_Task prompt_
It is required that all of the data be written out exactly.

_Data_
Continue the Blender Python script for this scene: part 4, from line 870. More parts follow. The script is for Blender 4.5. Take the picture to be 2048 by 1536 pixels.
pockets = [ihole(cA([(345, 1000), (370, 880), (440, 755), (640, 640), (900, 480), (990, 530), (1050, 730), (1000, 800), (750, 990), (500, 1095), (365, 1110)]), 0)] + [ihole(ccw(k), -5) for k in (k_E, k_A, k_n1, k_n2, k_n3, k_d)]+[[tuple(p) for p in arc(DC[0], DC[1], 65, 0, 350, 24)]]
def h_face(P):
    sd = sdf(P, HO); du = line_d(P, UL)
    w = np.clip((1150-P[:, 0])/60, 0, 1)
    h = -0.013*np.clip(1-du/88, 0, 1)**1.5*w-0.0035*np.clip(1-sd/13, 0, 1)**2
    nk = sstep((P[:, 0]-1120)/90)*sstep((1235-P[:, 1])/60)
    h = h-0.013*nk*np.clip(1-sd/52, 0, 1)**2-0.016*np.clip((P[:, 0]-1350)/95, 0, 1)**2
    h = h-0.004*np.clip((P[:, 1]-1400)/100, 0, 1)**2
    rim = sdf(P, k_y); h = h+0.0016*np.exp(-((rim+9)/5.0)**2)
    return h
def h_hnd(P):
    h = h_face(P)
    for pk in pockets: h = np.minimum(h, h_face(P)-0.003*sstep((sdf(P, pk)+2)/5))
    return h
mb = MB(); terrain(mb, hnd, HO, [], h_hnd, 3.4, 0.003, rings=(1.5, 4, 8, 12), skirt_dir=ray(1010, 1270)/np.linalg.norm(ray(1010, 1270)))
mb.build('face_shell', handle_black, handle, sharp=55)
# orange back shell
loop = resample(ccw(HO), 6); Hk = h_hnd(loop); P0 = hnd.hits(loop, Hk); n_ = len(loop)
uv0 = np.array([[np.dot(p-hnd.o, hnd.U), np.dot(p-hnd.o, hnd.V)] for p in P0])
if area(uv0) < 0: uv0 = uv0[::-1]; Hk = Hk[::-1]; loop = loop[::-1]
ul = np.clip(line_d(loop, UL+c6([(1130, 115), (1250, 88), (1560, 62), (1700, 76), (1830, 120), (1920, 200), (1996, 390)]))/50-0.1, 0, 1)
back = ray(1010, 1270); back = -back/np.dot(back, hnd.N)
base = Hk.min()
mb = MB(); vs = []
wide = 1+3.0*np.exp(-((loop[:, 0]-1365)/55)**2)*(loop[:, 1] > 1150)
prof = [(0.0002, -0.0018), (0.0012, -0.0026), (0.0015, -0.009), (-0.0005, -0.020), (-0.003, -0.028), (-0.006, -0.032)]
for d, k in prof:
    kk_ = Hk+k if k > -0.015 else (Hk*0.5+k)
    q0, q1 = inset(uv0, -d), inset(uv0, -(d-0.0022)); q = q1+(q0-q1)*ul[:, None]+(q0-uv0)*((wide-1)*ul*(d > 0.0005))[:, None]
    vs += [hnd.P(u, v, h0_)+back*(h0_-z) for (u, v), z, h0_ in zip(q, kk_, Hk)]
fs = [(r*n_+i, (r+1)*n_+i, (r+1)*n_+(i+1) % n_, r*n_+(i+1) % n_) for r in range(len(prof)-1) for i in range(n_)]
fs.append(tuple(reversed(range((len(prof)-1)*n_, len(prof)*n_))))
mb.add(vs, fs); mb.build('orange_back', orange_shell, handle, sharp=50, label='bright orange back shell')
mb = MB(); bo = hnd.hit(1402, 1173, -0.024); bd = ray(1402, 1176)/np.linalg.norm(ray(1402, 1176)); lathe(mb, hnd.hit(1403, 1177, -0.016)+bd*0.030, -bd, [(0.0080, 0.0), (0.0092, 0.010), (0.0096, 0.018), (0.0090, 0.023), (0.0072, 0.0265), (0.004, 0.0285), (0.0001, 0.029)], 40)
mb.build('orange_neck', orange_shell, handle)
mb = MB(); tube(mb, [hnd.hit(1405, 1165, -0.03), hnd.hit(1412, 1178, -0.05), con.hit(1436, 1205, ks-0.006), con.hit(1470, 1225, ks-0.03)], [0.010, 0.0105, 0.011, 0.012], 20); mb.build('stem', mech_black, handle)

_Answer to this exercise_
Continue the Blender Python script for this scene: part 4, from line 870. More parts follow. The script is for Blender 4.5. Take the picture to be 2048 by 1536 pixels.
pockets = [ihole(cA([(345, 1000), (370, 880), (440, 755), (640, 640), (900, 480), (990, 530), (1050, 730), (1000, 800), (750, 990), (500, 1095), (365, 1110)]), 0)] + [ihole(ccw(k), -5) for k in (k_E, k_A, k_n1, k_n2, k_n3, k_d)]+[[tuple(p) for p in arc(DC[0], DC[1], 65, 0, 350, 24)]]
def h_face(P):
    sd = sdf(P, HO); du = line_d(P, UL)
    w = np.clip((1150-P[:, 0])/60, 0, 1)
    h = -0.013*np.clip(1-du/88, 0, 1)**1.5*w-0.0035*np.clip(1-sd/13, 0, 1)**2
    nk = sstep((P[:, 0]-1120)/90)*sstep((1235-P[:, 1])/60)
    h = h-0.013*nk*np.clip(1-sd/52, 0, 1)**2-0.016*np.clip((P[:, 0]-1350)/95, 0, 1)**2
    h = h-0.004*np.clip((P[:, 1]-1400)/100, 0, 1)**2
    rim = sdf(P, k_y); h = h+0.0016*np.exp(-((rim+9)/5.0)**2)
    return h
def h_hnd(P):
    h = h_face(P)
    for pk in pockets: h = np.minimum(h, h_face(P)-0.003*sstep((sdf(P, pk)+2)/5))
    return h
mb = MB(); terrain(mb, hnd, HO, [], h_hnd, 3.4, 0.003, rings=(1.5, 4, 8, 12), skirt_dir=ray(1010, 1270)/np.linalg.norm(ray(1010, 1270)))
mb.build('face_shell', handle_black, handle, sharp=55)
# orange back shell
loop = resample(ccw(HO), 6); Hk = h_hnd(loop); P0 = hnd.hits(loop, Hk); n_ = len(loop)
uv0 = np.array([[np.dot(p-hnd.o, hnd.U), np.dot(p-hnd.o, hnd.V)] for p in P0])
if area(uv0) < 0: uv0 = uv0[::-1]; Hk = Hk[::-1]; loop = loop[::-1]
ul = np.clip(line_d(loop, UL+c6([(1130, 115), (1250, 88), (1560, 62), (1700, 76), (1830, 120), (1920, 200), (1996, 390)]))/50-0.1, 0, 1)
back = ray(1010, 1270); back = -back/np.dot(back, hnd.N)
base = Hk.min()
mb = MB(); vs = []
wide = 1+3.0*np.exp(-((loop[:, 0]-1365)/55)**2)*(loop[:, 1] > 1150)
prof = [(0.0002, -0.0018), (0.0012, -0.0026), (0.0015, -0.009), (-0.0005, -0.020), (-0.003, -0.028), (-0.006, -0.032)]
for d, k in prof:
    kk_ = Hk+k if k > -0.015 else (Hk*0.5+k)
    q0, q1 = inset(uv0, -d), inset(uv0, -(d-0.0022)); q = q1+(q0-q1)*ul[:, None]+(q0-uv0)*((wide-1)*ul*(d > 0.0005))[:, None]
    vs += [hnd.P(u, v, h0_)+back*(h0_-z) for (u, v), z, h0_ in zip(q, kk_, Hk)]
fs = [(r*n_+i, (r+1)*n_+i, (r+1)*n_+(i+1) % n_, r*n_+(i+1) % n_) for r in range(len(prof)-1) for i in range(n_)]
fs.append(tuple(reversed(range((len(prof)-1)*n_, len(prof)*n_))))
mb.add(vs, fs); mb.build('orange_back', orange_shell, handle, sharp=50, label='bright orange back shell')
mb = MB(); bo = hnd.hit(1402, 1173, -0.024); bd = ray(1402, 1176)/np.linalg.norm(ray(1402, 1176)); lathe(mb, hnd.hit(1403, 1177, -0.016)+bd*0.030, -bd, [(0.0080, 0.0), (0.0092, 0.010), (0.0096, 0.018), (0.0090, 0.023), (0.0072, 0.0265), (0.004, 0.0285), (0.0001, 0.029)], 40)
mb.build('orange_neck', orange_shell, handle)
mb = MB(); tube(mb, [hnd.hit(1405, 1165, -0.03), hnd.hit(1412, 1178, -0.05), con.hit(1436, 1205, ks-0.006), con.hit(1470, 1225, ks-0.03)], [0.010, 0.0105, 0.011, 0.012], 20); mb.build('stem', mech_black, handle)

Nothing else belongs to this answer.